Don’t know who they are? Well maybe you’ve heard of Vic Damone, who recorded “Ciao, Compare,” and John Gary, who recorded “You’ve Never Kissed Her.” These cuts — and my memory of seeing the show in Boston — kept them alive. As you may have heard, the much-panned musical did come in and started playing previews at the Majestic; but David Merrick thought the show stunk so much that, in a rare act of nobility, he closed the thing and returned the million-dollar-plus advance to those theatergoers who had mail-ordered months earlier. But in retrospect, considering how nice the studio cast album of Breakfast at Tiffany’s turned out, I wish Merrick had let the show open so that RCA could have recorded the album. Wouldn’t you like to have heard Mary Tyler Moore sing a Broadway score?

I switched to the shelf that runs from Pins and Needles to The Scarlet Pimpernel. (You don’t have to go alphabetically in Show Music Roulette. It’s your choice.) I zipped my finger across the shelf and, where she stopped, nobody knew except me: It was The Roar of the Greasepaint — The Smell of the Crowd (1965). The third cut on that album is “A Wonderful Day Like Today.” I listened to Cyril Ritchard sing, “On a wonderful day like today / When the sky is as big as a yellow balloon / Even the sparrows are singing in tune.” Then I recalled that co-star Anthony Newley immediately followed this with a lyric sung in a minor key: “On a mis’rable day like today / When the sun is as cold as an elephant’s nose / One half of me’s freezin’, the other half’s froze.” That’s not on the album, so how was I aware of it? Because Roar — Smell (as we chummily called it) was one of the rare cast albums to be released during its tryout period, before it arrived on Broadway. By the time the show landed in Boston in April of 1965, I had incessantly listened to and memorized the heavenly disc. Thus, whenever the show differed from the album, I was very much aware of it.

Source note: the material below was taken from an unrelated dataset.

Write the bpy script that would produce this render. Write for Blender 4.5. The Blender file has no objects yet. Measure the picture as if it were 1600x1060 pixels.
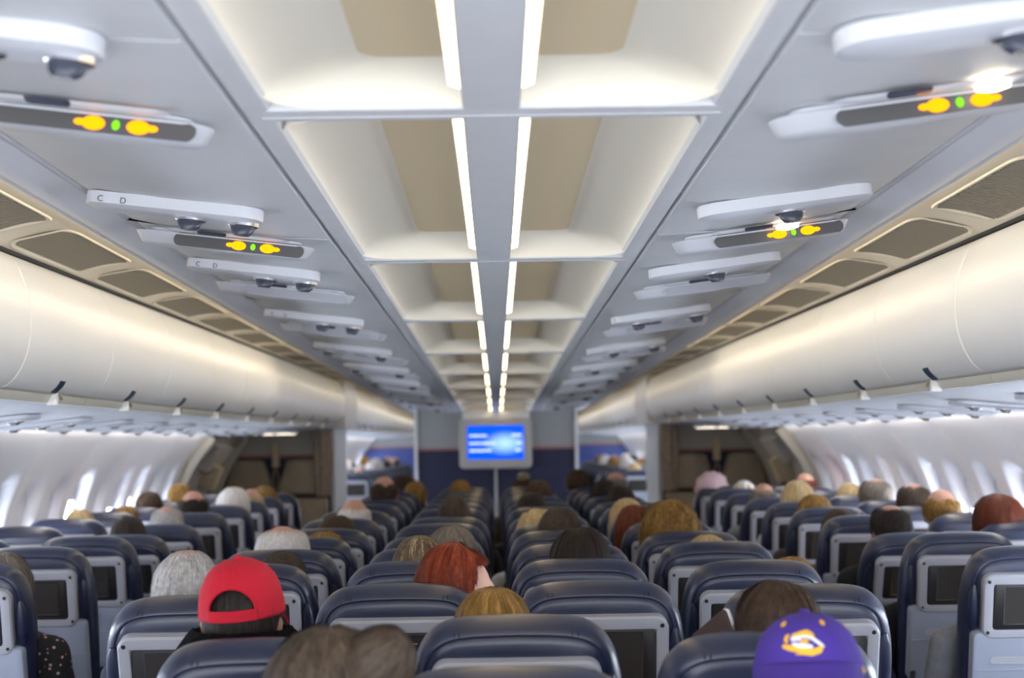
import bpy, bmesh, math, random
from mathutils import Vector, Matrix, noise

random.seed(7)
R = math.radians
PI = math.pi
ZC = 1.53            # height of the eye above the cabin floor
SC = bpy.context.scene
COL = SC.collection

# ------------------------------------------------------------------ camera
PSI, TH, RHO = .0105, .0623, .0155
fw = Vector((math.sin(PSI) * math.cos(TH), math.cos(PSI) * math.cos(TH), math.sin(TH)))
rt = Vector((math.cos(PSI), -math.sin(PSI), 0))
up = rt.cross(fw)
r2 = rt * math.cos(RHO) - up * math.sin(RHO)
u2 = up * math.cos(RHO) + rt * math.sin(RHO)
cd = bpy.data.cameras.new('camera')
cam = bpy.data.objects.new('camera', cd)
COL.objects.link(cam)
cam.matrix_world = Matrix(((r2.x, u2.x, -fw.x, 0), (r2.y, u2.y, -fw.y, 0), (r2.z, u2.z, -fw.z, ZC), (0, 0, 0, 1)))
cd.sensor_width = 36
cd.lens = 2570 / 1600 * 36
cd.clip_start = .05
cd.clip_end = 200
cd.dof.use_dof = True
cd.dof.focus_distance = 4.4
cd.dof.aperture_fstop = 3.2
SC.camera = cam

# ------------------------------------------------------------------ world, exposure
SC.view_settings.view_transform = 'Standard'
SC.view_settings.look = 'None'
SC.view_settings.exposure = 0.75
SC.view_settings.gamma = 1
SC.view_settings.use_curve_mapping = False
SC.cycles.use_denoising = True
SC.cycles.max_bounces = 10
SC.cycles.diffuse_bounces = 6
SC.cycles.sample_clamp_indirect = 8
W = bpy.data.worlds.new('daylight')
SC.world = W
W.use_nodes = True
W.node_tree.nodes['Background'].inputs[0].default_value = (.87, .92, 1.0, 1)
W.node_tree.nodes['Background'].inputs[1].default_value = 2.8
WINDOW_LIGHT = 42.0
STRIP_LIGHT = 5.0
WASH_LIGHT = 10.0
SIDE_LIGHT = 10.0

# ------------------------------------------------------------------ materials
def lin(c):
    return c / 12.92 if c <= .04045 else ((c + .055) / 1.055) ** 2.4
def srgb(r, g, b):
    return (lin(r / 255), lin(g / 255), lin(b / 255), 1)

def mat(name, rgb, rough=.5, metal=0, var=0, vscale=8, bump=0, bscale=60, spec=.5, sheen=0, coat=0):
    m = bpy.data.materials.new(name)
    m.use_nodes = True
    nt = m.node_tree
    b = nt.nodes['Principled BSDF']
    c = srgb(*rgb)
    b.inputs['Base Color'].default_value = c
    b.inputs['Roughness'].default_value = rough
    b.inputs['Metallic'].default_value = metal
    b.inputs['Specular IOR Level'].default_value = spec
    if sheen: b.inputs['Sheen Weight'].default_value = sheen
    if coat: (setattr(b.inputs['Coat Weight'], 'default_value', coat), setattr(b.inputs['Coat Roughness'], 'default_value', .32))
    tc = nt.nodes.new('ShaderNodeTexCoord')
    if var:
        n = nt.nodes.new('ShaderNodeTexNoise')
        n.inputs['Scale'].default_value = vscale
        n.inputs['Detail'].default_value = 4
        nt.links.new(tc.outputs['Object'], n.inputs['Vector'])
        r = nt.nodes.new('ShaderNodeValToRGB')
        r.color_ramp.elements[0].position = .3
        r.color_ramp.elements[1].position = .7
        r.color_ramp.elements[0].color = tuple(x * (1 - var) for x in c[:3]) + (1,)
        r.color_ramp.elements[1].color = tuple(min(1, x * (1 + var)) for x in c[:3]) + (1,)
        nt.links.new(n.outputs['Fac'], r.inputs[0])
        nt.links.new(r.outputs[0], b.inputs['Base Color'])
    if bump:
        n = nt.nodes.new('ShaderNodeTexNoise')
        n.inputs['Scale'].default_value = bscale
        n.inputs['Detail'].default_value = 5
        nt.links.new(tc.outputs['Object'], n.inputs['Vector'])
        bp = nt.nodes.new('ShaderNodeBump')
        bp.inputs['Strength'].default_value = bump
        bp.inputs['Distance'].default_value = .01
        nt.links.new(n.outputs['Fac'], bp.inputs['Height'])
        nt.links.new(bp.outputs[0], b.inputs['Normal'])
    return m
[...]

Next, I moved to the shelf that begins with Scarlett — better known as Gone with the Wind in Japan — to Sophisticated Ladies. I stopped at Songs for a New World, the revue that put Jason Robert Brown on the map. Oh, was I going to hear “Just One Step”? No — that’s track three, and I was on my fourth round of Show Music Roulette. So it was “I’m Not Afraid of Anything,” a lovely yet powerful song about a wife and mother who’s moving on. But “Just One Step” — in which merchant Murray’s wife threatens to commit suicide because he won’t give her a fur coat — is one of the greatest pieces of special material I’ve ever heard. Brown characterized the woman so completely that I’ll bet this was the song that convinced Hal Prince to give him Parade.

Then I went to the shelf that runs from Mame to Nick & Nora and picked the original Broadway cast album of Meet Me in St. Louis. A second later, I realized it was a good time to head out to see The Madwoman of Chaillot.